On Friday night, the College of Southern Nevada’s baseball team opened the 2017 season with a 7-4 victory over Yavapai College of Arizona, the defending national champions and top-ranked team in junior college baseball. Bryce Harper of the Washington Nationals, whose No. 34 CSN jersey was hanging in homage on the outfield wall at Morse Stadium in Henderson, threw out the ceremonial first pitch.

It was one of the biggest wins in the 18-year history of the program.

The next day the Coyotes were routed 12-0 by Central Arizona in a game shortened to five innings by the mercy rule.

On Sunday during the eighth inning, a woman from Wyoming complained to CSN athletic director Dexter Irvin she couldn’t get a hot dog at one of the satellite sites hosting the Coyote Border Battle, and that music was not played between innings over the public address system.

That’s baseball in general, and junior college baseball in specific. It has a way of keeping one humble.

CSN was ranked No. 19 in the preseason poll. The Coyotes, with a roster comprised mostly of Southern Nevada players, also lost 8-5 to Arizona Western and defeated Gateway Community College of Phoenix 7-6. Gateway has another nice team, I’m told.

Coyotes coach Nick Garritano, the former UNLV field-goal kicker and Chaparral High School star starting his sixth season, said the goal in juco baseball is to win three of four every weekend. On opening weekend, his team would settle for two of four. Put an asterisk on it, he said, because like hot dogs at satellite sites, wins over the defending national champions right out of the box usually are hard to come by.


 

“Our kids were on top of the world,” Garritano said after the Coyotes hung on to edge Gateway on a sunny Sunday afternoon. “I honestly felt it affected us Saturday. When you do beat a No. 1 team, the defending national champions, sometimes it can do wonders. And sometimes it can sort of hurt you a little bit.”

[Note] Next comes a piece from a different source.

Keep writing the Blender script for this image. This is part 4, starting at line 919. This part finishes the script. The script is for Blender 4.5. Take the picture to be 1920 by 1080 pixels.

Against Central Arizona, it apparently hurt the Coyotes a lot. “We ran into a buzz saw in Central Arizona — I haven’t seen a team pitch it like that and hit it like that for a while,” Garritano said.

But no way is CSN giving back that victory over the junior college Yankees.

“That was a goal of ours,” Garritano said about having circled Jan. 27 on his calendar, the day the Coyotes would meet the reigning champs and Bryce Harper would throw out the first pitch and deliver some of his old wooden bats for CSN to use.

“There’s not a lot of opportunities to play the defending national champion, the No. 1 team in the country. So for us to do that, to get a win, that was huge for our program.”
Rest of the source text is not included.